-- begin Available records --
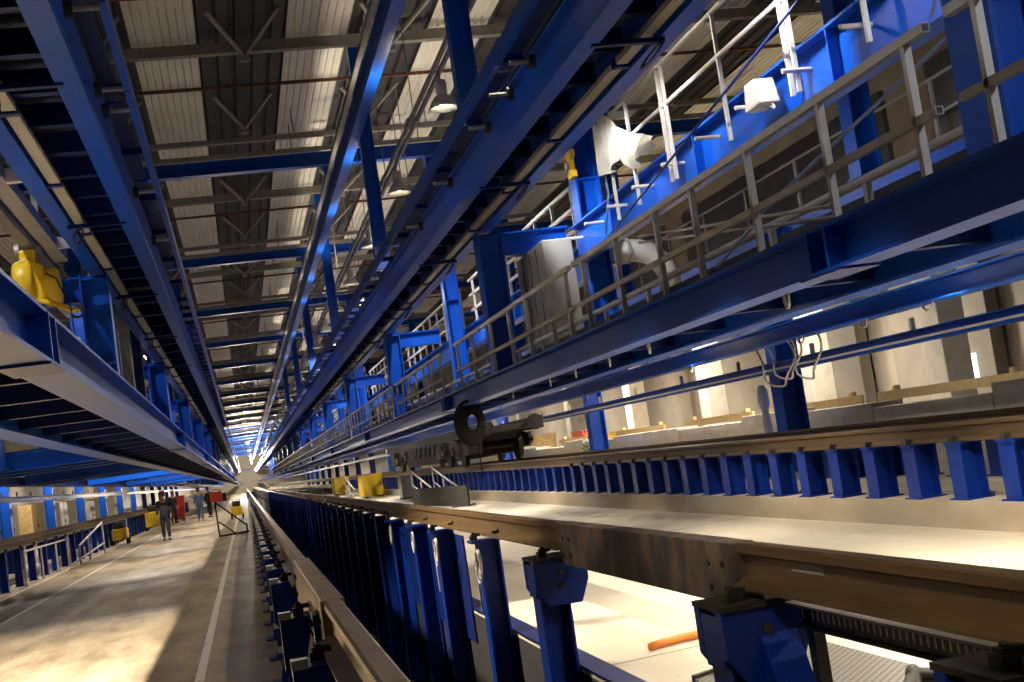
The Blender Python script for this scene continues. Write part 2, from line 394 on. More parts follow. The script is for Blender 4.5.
# ------------------------------------------------------------------ high walkways (train roof level), mirrored about the pit track
def high_walkway(sgn, label):
    fx = (lambda x: x) if sgn > 0 else mir
    def bx(mb, a, b, *r): a, b = fx(a), fx(b); return mb.box(min(a, b), max(a, b), *r)
    t = thing('high_walkway', label, 'walkway', (fx(3.2), 0, 3.08))
    e = 325
    bx(MB(), 2.72, 2.78, Y0 + .1, e, 3.53, 3.68).build('edge_beam', 'blue', t)
    MB().ibeam((fx(3.07), 3.08), .18, .44, Y0 + .1, e, 'Y').build('main_beam', 'blue', t)
    MB().ibeam((fx(3.765), 3.10), .17, .42, Y0 + .1, e, 'Y').build('outer_beam', 'blue', t)
    bx(MB(), 2.98, 3.85, Y0 + .1, e, 3.56, 3.60).build('deck', 'deck', t)
    y = Y0 + 1
    ys = []
    while y < 90 and len(ys) < 60:
        ys.append(y); y += .9 if y < 20 else 1.6
    for y in ys:
        bx(MB(), 3.15, 3.68, y - .05, y + .05, 3.30, 3.50).build('cross_member', 'navy', t)
    y = Y0 + 1.2
    k = 0
    while y < 74:
        bx(MB(), 2.72, 3.02, y - .03, y + .03, 3.53, 3.60).build('flap_rib', 'navy', t); y += 2.1 if y < 22 else 1.1; k += 1
    # folded flap plates close the gap between edge and main beam near the camera
    for k in range(9):
        y = Y0 + .6 + 3.0 * k
        bx(MB(), 2.84, 3.03, y, y + 2.9, 3.62, 3.635).build('flap_plate', 'navy', t)
    for k, y in enumerate([6.2, 8.4, 10.6, 11.55, 12.7, 15.2, 17.9] if sgn > 0 else [6.9, 8.7, 10.5, 11.1, 14.2, 17.0]):
        p = MB().tube((fx(2.75), y, 3.40), (fx(2.99), y, 3.40), .022, 8).build('flap_pin', 'galv', t)
        MB().lathe((fx(2.955), y, 3.40), [(.03, -.03), (.065, -.03), (.065, .03), (.03, .03)], 'X', 12).build('roller', 'dark', p)
    y = Y0 + .4
    while y < 60:
        tr = bx(MB(), 3.55, 3.65, y, y + 2.25, 3.14, 3.15); a = fx(3.55); b = fx(3.65)
        tr.box(a - .003, a + .003, y, y + 2.25, 3.14, 3.19); tr.box(b - .003, b + .003, y, y + 2.25, 3.14, 3.19)
        tr.build('cable_tray', 'tray', t, label='perforated pale cable tray section')
        bx(MB(), 3.54, 3.70, y + 2.26, y + 2.34, 3.12, 3.20).build('tray_bracket', 'navy', t)
        y += 2.4
    for k, y in enumerate((9.3, 14.2, 19.5, 25, 31)):
        bx(MB(), 3.10, 3.72, y - .03, y + .03, 3.06, 3.10).build('tie_bar', 'navy', t)
        c = fx(3.62)
        p = [(c + .05 * math.cos(q * .5), y + .25 * math.sin(q * .5) + .04 * q * .1, 3.05 - .07 * (1 - math.cos(q * .5))) for q in range(0, 26)]
        MB().path(p, .008, 6).build('cable_coil', 'black', t)
    return t
high_walkway(1, 'blue overhead walkway girder running along the right of the pit track')
high_walkway(-1, 'blue overhead walkway girder running along the left of the pit track')
o = thing('roof_service_beam', 'grey box beam running outside the left overhead walkway', 'beam', (-1.95, 0, 3.2))
MB().box(-2.02, -1.86, Y0 + .1, 16.8, 3.2, 3.34).build('box_section', 'grey_metal', o)
for y in (1, 5.5, 9, 12.5, 15.9):
    MB().prism([(-1.86, 3.2), (-1.72, 3.2), (-1.72, 3.3), (-1.86, 3.34)], y - .05, y + .05).build('bracket', 'white_metal', o)

# ------------------------------------------------------------------ low walkways (coach floor level)
def low_walkway(sgn, label):
    fx = (lambda x: x) if sgn > 0 else mir
    def bx(mb, a, b, *r): a, b = fx(a), fx(b); return mb.box(min(a, b), max(a, b), *r)
    t = thing('low_walkway', label, 'walkway', (fx(3.4), 0, .635))
    e = 325
    MB().ibeam((fx(3.01), .635), .20, .235, Y0 + .1, e, 'Y', .018, .014).build('inner_beam', 'blue', t)
    MB().ibeam((fx(3.87), .635), .22, .235, Y0 + .1, e, 'Y', .018, .014).build('outer_beam', 'blue', t)
    bx(MB(), 2.95, 4.02, Y0 + .1, e, .87, .885).build('deck', 'deck', t)
    for y in [5.7 + 12.15 * k for k in range(9)]:
        for d in (-.10, .10):
            bx(MB(), 2.905, 3.115, y + d - .012, y + d + .012, .65, .86).build('splice_plate', 'blue', t)
        bx(MB(), 2.90, 3.12, y - .22, y + .22, .622, .635).build('splice_cover', 'blue_deep', t)
    y = Y0 + .5
    k = 0
    while y < 70:
        bx(MB(), 3.02, 3.86, y - .04, y + .04, .70, .82).build('cross_member', 'navy', t); y += 1.22; k += 1
    return t
low_walkway(1, 'blue low walkway with I-beam edge right of the pit track')
low_walkway(-1, 'blue low walkway with I-beam edge left of the pit track')
# railings of the right low walkway, sections of 5.8 m
def handrail(y0, y1, posts, label):
    t = thing('walkway_railing', label, 'railing', (2.97, y0, .885), 'right walkway railings')
    def sq(mb, z, r=.021):
        return mb.box(2.97 - r, 2.97 + r, y0, y1, z - r, z + r)
    sq(MB(), 1.48).build('top_rail', 'rail_galv', t)
    sq(MB(), 1.125, .018).build('mid_rail', 'rail_galv', t)
    if y0 < 10:     # open dark ends of the square tube
        for z, r in ((1.48, .017), (1.125, .014)):
            MB().box(2.97 - r, 2.97 + r, y1 + .0005, y1 + .0015, z - r, z + r).build('tube_end', 'black', t)
            MB().box(2.97 - r, 2.97 + r, y0 - .0015, y0 - .0005, z - r, z + r).build('tube_end', 'black', t)
    for y in posts:
        MB().box(2.952, 2.988, y - .016, y + .016, .885, 1.46).build('post', 'rail_galv', t)
    return t
SEC = [(1.2, 4.38, [1.5, 2.4, 3.3, 4.19]), (4.55, 10.3, [4.72, 5.55, 6.47, 7.38, 8.1, 9.05, 10.0]), (10.45, 16.6, [10.6, 11.24, 12.2, 13.07, 14.1, 15.3, 16.4])]
y = 17.8
while y < 130: SEC.append((y, y + 5.6, [y + .15 + .88 * q for q in range(7)])); y += 6.075
for i, (a, b, p) in enumerate(SEC):
    handrail(a, b, p, 'grey square-tube railing section on the right low walkway, %s from the camera' % nth(i + 1))
# pale low tube barrier along the rear edge of the right low walkway
t = thing('kerb_rail', 'pale low tube rail along the back edge of the right low walkway', 'railing', (4.0, 0, .885))
MB().tube((3.98, Y0 + 1, 1.335), (3.98, 90, 1.335), .032, 10).build('tube_rail', 'white_metal', t)
y = 1.2
while y < 80: MB().box(3.96, 4.0, y - .025, y + .025, .885, 1.32).build('post', 'white_metal', t); y += 1.45
MB().box(4.005, 4.02, Y0 + 1, 90, .885, 1.25).build('toe_board', 'deck', t, label='dark toe board')

# second track: its two platform beams
def edge_girder(x, z, h, label, m='blue', tray=False, y0=Y0 + .1):
    t = thing('platform_girder', label, 'beam', (x, 0, z))
    MB().ibeam((x, z), .20, h, y0, 325, 'Y', .016, .012).build('girder', m, t)
    for y in [3.0 + 3.05 * k for k in range(26)]:
        MB().box(x - .03, x + .03, y - .03, y + .03, z + h, z + h + .17).build('stub_post', 'grey_metal', t)
    if tray: MB().box(x - .45, x - .43, y0, 110, z + .02, z + .05).build('cable_tray', 'tray', t)
    return t
edge_girder(5.15, .625, .165, 'blue platform girder beside the second track, nearer of two')
edge_girder(8.95, .606, .18, 'blue platform girder beyond the second track, farther of two', 'blue', True)
edge_girder(-4.28, .635, .165, 'dark slim platform girder above the near side of the left track', 'navy')
edge_girder(-8.10, .62, .2, 'pale blue platform girder beyond the left track', 'blue')
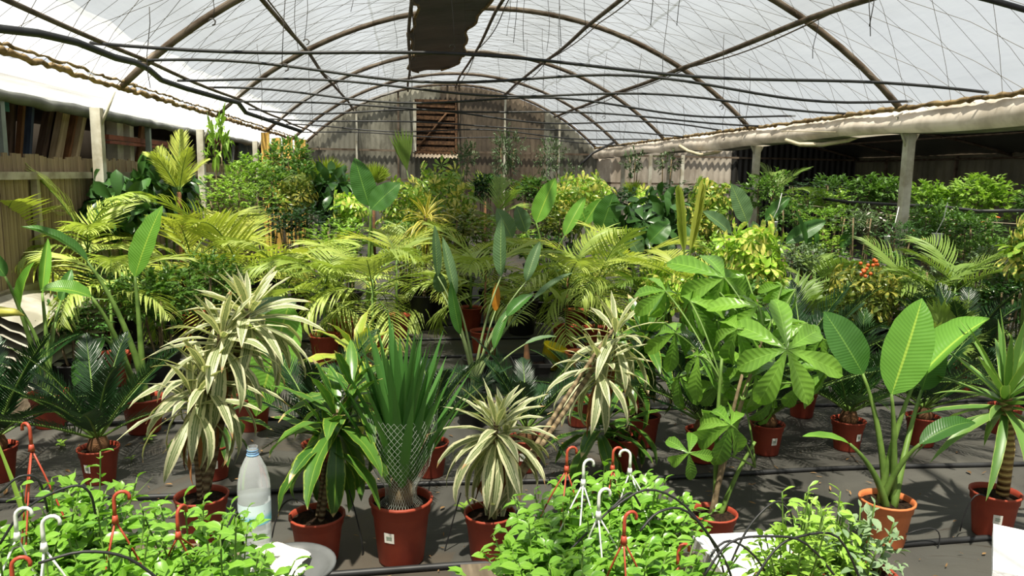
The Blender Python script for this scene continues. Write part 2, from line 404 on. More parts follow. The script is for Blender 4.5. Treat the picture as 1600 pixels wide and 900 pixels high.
plank(38, 128, 30, 250, -3.25, 14, .04, PB, 'mid brown upright plank beside the grey steel post of the fence')
plank(48, 160, 42, 250, -3.15, 8, .05, WD('plank_blue', (60, 70, 84), (44, 50, 60)), 'narrow blue grey upright board behind the fence')
plank(84, 150, 66, 250, -3.3, 26, .06, PC2, 'wide dim leaning board, first of the leaning planks left of the pale post')
plank(104, 150, 86, 250, -3.22, 22, .06, PA, 'pale leaning plank, brightest of the leaning planks')
plank(122, 158, 104, 250, -3.2, 14, .06, PB, 'orange brown leaning plank between two pale planks')
plank(132, 165, 116, 250, -3.15, 12, .05, PA, 'short pale leaning plank against the pale post')
FOAM = simple('cream_foam', rgb(222, 214, 186), .85, .2, nscale=5, col2=rgb(190, 180, 150))
plank(178, 165, 180, 250, -3.2, 26, .12, FOAM, 'tall cream foam block standing in the store', 'foam block', 'foam_block', 'foam blocks in the store')
plank(198, 190, 200, 250, -3.15, 18, .10, FOAM, 'shorter cream foam block stepped beside the tall one', 'foam block', 'foam_block', 'foam blocks in the store')
plank(158, 170, 156, 250, -3.3, 20, .1, simple('grey_block', rgb(112, 104, 90), .9), 'grey block panel standing behind the foam blocks', 'panel', 'stored_sheeting', 'panels in the store')
plank(226, 176, 218, 250, -3.2, 24, .03, PB, 'reddish brown corrugated panel leaning in the store', 'panel', 'stored_sheeting', 'panels in the store')
plank(292, 185, 284, 250, -3.2, 9, .04, PA, 'thin pale slat leaning beyond the red shelf')
plank(280, 180, 276, 250, -3.3, 9, .04, PC2, 'thin dark slat leaning beyond the red shelf')
plank(366, 215, 362, 262, -3.1, 7, .03, simple('white_board', rgb(190, 194, 190), .7), 'narrow white board leaning near the teal curtain')
plank(345, 225, 352, 262, -3.2, 6, .03, WD('plank_teal', (70, 100, 92), (50, 74, 68)), 'narrow teal strip leaning under the red shelf end')
TEAL = simple('teal_sheet', rgb(70, 130, 112), .6, .4, nscale=4, col2=rgb(44, 92, 80), trans=.2)
a = onX(-20, 118, -3.05); b = onX(12, 175, -3.05); mb = MB(); mb.quad_grid([[V3((-3.05+.015*math.sin(j), a.y+(b.y-a.y)*j/8, a.z+(b.z-a.z)*i/4)) for j in range(9)] for i in range(5)])
tag(mb.build('hanging_sheet', TEAL), 'teal plastic sheet hanging at the end of the store', 'sheet')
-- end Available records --
## What you need to do
State the number of lines in the preceding entries that include the word "part". Provide nothing else.

## Task response
2